長友はインテルのスタメンを守れるのか 開幕戦で見せた”14度”の攻撃参加

インテルの長友佑都 photo/Getty Images

フィオレンティーナ戦の評価は分かれる

インテルに所属する日本代表DF長友佑都は、今夏に放出される可能性が高いと言われていた選手だ。長友に限らずインテルは昨季からサイドバックの質が悪いと指摘されてきただけに、長友が放出候補に含まれても不思議はない。しかし、20日に行われたセリエA開幕節のフィオレンティーナ戦で長友のパフォーマンスに手応えを感じたサポーターもいるのではないか。

この試合で目立っていたのは長友が得意とする攻撃参加だ。昨季チームの指揮を執ったフランク・デ・ブールはサイドバックの選手が積極的に攻撃参加することを好まず、長友の特徴が活きる機会が限られていた。しかし今季から指揮を執るルチアーノ・スパレッティの下では何度もサイドを上下動しており、フィオレンティーナ戦で長友は左サイドハーフのイヴァン・ペリシッチを14度も追い越している。サイドハーフを追い越していく長友の姿は近年のインテルではなかなか見られなかったもので、長友の良さが出ている場面も多かった。特に前半はベシーノに決定機となるパスを送るなど、しっかりチャンスも演出している。長友ほどではないが、右サイドバックのダンブロージオもサイドハーフの選手を追い越して攻撃参加した機会が6度あった。昨季のデ・ブール、ステファノ・ピオリ体制に比べてスパレッティのチームはサイドバックにも攻撃的な仕事が求められており、長友には明らかに後者のサッカーが合っている。

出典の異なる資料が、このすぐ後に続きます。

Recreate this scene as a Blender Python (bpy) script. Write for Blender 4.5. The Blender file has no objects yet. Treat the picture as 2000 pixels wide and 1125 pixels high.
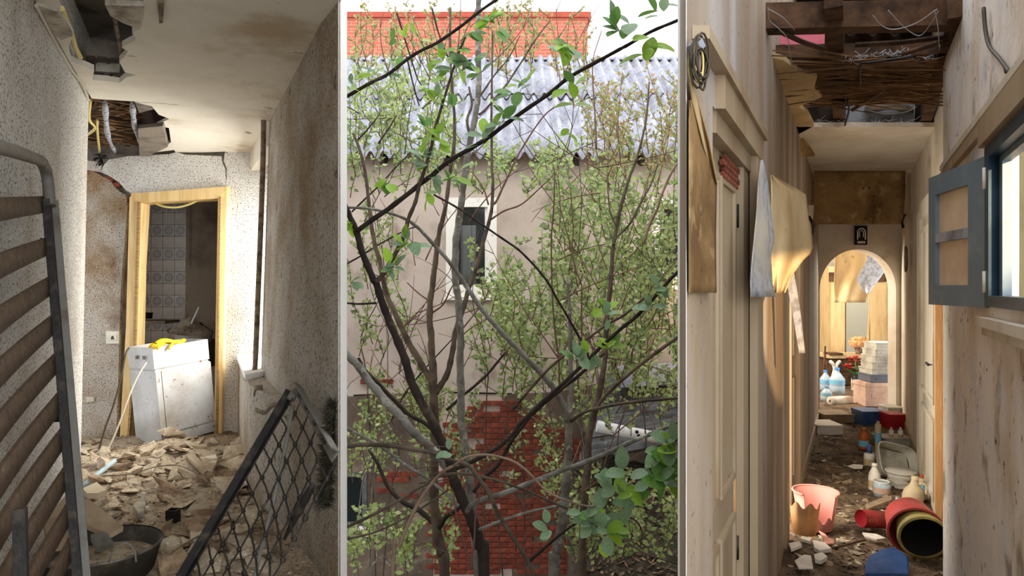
import bpy, bmesh, math, random
from mathutils import Vector, Matrix, Euler, noise
from mathutils.geometry import tessellate_polygon
random.seed(7)
R = random.Random(11)
SC = bpy.context.scene
COL = SC.collection

# ------------------------------------------------------------------ camera
FPX = 1300.0            # focal length in pixels of the 2000 x 1125 frame
CZ = 4.2                # eye height above the garden (upper storey)
cam = bpy.data.cameras.new('camera'); cam.sensor_width = 36.0; cam.lens = 36.0*FPX/2000.0
cam.clip_start = 0.05; cam.clip_end = 200
camo = bpy.data.objects.new('camera', cam); COL.objects.link(camo)
camo.location = (0, 0, CZ); camo.rotation_euler = (math.pi/2, 0, 0)
SC.camera = camo

# ------------------------------------------------------------------ world, large lights, exposure
w = bpy.data.worlds.new('overcast_sky'); SC.world = w; w.use_nodes = True
bg = w.node_tree.nodes['Background']; bg.inputs[0].default_value = (0.93, 0.96, 1.0, 1); bg.inputs[1].default_value = 2.8
SC.view_settings.view_transform = 'Standard'; SC.view_settings.look = 'None'
SC.view_settings.gamma = 1.0; SC.view_settings.use_curve_mapping = False
SC.view_settings.exposure = 0.28

def area(name, loc, target, sx, sy, power, col):
    l = bpy.data.lights.new(name, 'AREA'); l.shape = 'RECTANGLE'; l.size = sx; l.size_y = sy
    l.energy = power; l.color = col
    o = bpy.data.objects.new(name, l); COL.objects.link(o); o.location = loc
    o.rotation_euler = (Vector(target)-Vector(loc)).to_track_quat('-Z', 'Y').to_euler()
    return o
# daylight entering the left room by the window beyond its right wall
area('window_daylight', (-1.36, 5.0, 4.35), (-3.0, 4.5, 3.3), 0.9, 1.0, 64, (1.0, 0.97, 0.92))
# added lamp behind the opened second left doorway, brightening the middle corridor
area('side_door_fill', (1.53, 4.10, 3.75), (3.2, 4.7, 3.5), .55, 1.7, 22, (1.0, .90, .74))
# warm low sun through the small right-hand window of the corridor
sp = bpy.data.lights.new('sunbeam', 'SPOT'); sp.energy = 560; sp.color = (1.0, 0.70, 0.38); sp.spot_size = math.radians(20); sp.spot_blend = 0.15; sp.shadow_soft_size = 0.04
spo = bpy.data.objects.new('sunbeam', sp); COL.objects.link(spo); spo.location = (1.62, 0.30, 4.95)
spo.rotation_euler = (Vector((1.30, 2.9, 4.30))-spo.location).to_track_quat('-Z', 'Y').to_euler()
# added lamps outside unseen side openings, brightening the far room and corridor
area('far_room_left_fill', (2.62, 8.9, 4.5), (5.0, 9.0, 3.9), 1.1, 1.1, 95, (1.0, 0.9, 0.76))
area('far_room_right_fill', (6.22, 9.0, 4.7), (3.8, 6.6, 3.3), 1.5, .8, 150, (1.0, 0.92, 0.8))

# ------------------------------------------------------------------ helpers
def P(px, py, Y):
    return Vector(((px-1000.0)/FPX*Y, Y, CZ+(562.5-py)/FPX*Y))
def PZ(px, py, z):
    Y = FPX*(z-CZ)/(562.5-py)
    return P(px, py, Y)

def smooth(pts, k=4):
    pts = [Vector(p) for p in pts]
    if len(pts) < 3: return pts
    q = [pts[0]*2-pts[1]]+pts+[pts[-1]*2-pts[-2]]
    out = []
    for i in range(1, len(q)-2):
        a, b, c, d = q[i-1:i+3]
        for j in range(k):
            t = j/k
            out.append(0.5*((2*b)+(c-a)*t+(2*a-5*b+4*c-d)*t*t+(3*b-a-3*c+d)*t**3))
    out.append(pts[-1])
    return out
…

問題は安定感だ。良いときの長友は対面する相手にとって手に負えないほどのパフォーマンスを見せるが、悪い時には失点に直結するミスをしてしまいがちだ。今回のフィオレンティーナ戦でもミランダへのバックパスが短くなって相手に奪われそうになったり、胸トラップを失敗して相手にボールを奪われるなど、ミスと呼べるプレイもあった。昨季もこうしたミスは目立ち、ナポリ戦では痛恨のクリアミスから決勝点を許している。日本代表として臨んだ2018ロシアワールドカップ・アジア最終予選のタイ代表戦でも足を滑らせてクリアに失敗し、相手にPKを与える不安定なパフォーマンスを見せていた。
それもあってか、今回のフィオレンティーナ戦でも長友への評価はやや厳しかった。伊『sky SPORTS』は長友に5・5と平均以下の採点をつけており、想像以上に評価は低かった。同メディアは昨季終了後に2016-17シーズンのセリエAワーストイレブンに長友を選んでおり、前述したナポリ戦のクリアミスやUEFAヨーロッパリーグ・グループステージのサウサンプトン戦でのオウンゴールなど試合の勝敗を左右する致命的なミスがあったことを問題視していた。このフィオレンティーナ戦だけで評価が急上昇するはずもなく、サポーターの中にも長友の能力に不信感を抱いている者もまだまだ多いはず。特にポジショニングなど守備面の問題を指摘されるケースが多く、安定感は1つの課題だ。

それでもスパレッティのスタイルが長友の良さを引き出していたのは間違いなく、フィオレンティーナ戦での長友は攻撃参加するにあたって迷いがなかった。もちろんサイドバックとして守備面もケアする必要はあるが、やはり長友は豊富な運動量を活かして積極的に攻撃参加する展開の方が合っている。昨季はなかなかこうした姿を見ることはできなかったが、スパレッティの下でもう1度評価を高めるきっかけを掴むこともできるはずだ。すでにインテルはニースからブラジル人サイドバックのダルベルト・エンリケを獲得しており、バレンシアのサイドバックを務めたジョアン・カンセロの獲得も決定。穴と指摘されていたインテルに実力のあるサイドバックが2枚加わることになり、長友 のライバルになるのは間違いない。しかし、積極的な攻撃参加を見せたフィオレンティーナ戦のパフォーマンスを継続することができればスタメンを守ることも不可能ではないだろう。フィオレンティーナ戦のパフォーマンスは評価が分かれているが、復活への第1歩になると考えてもいいはずだ。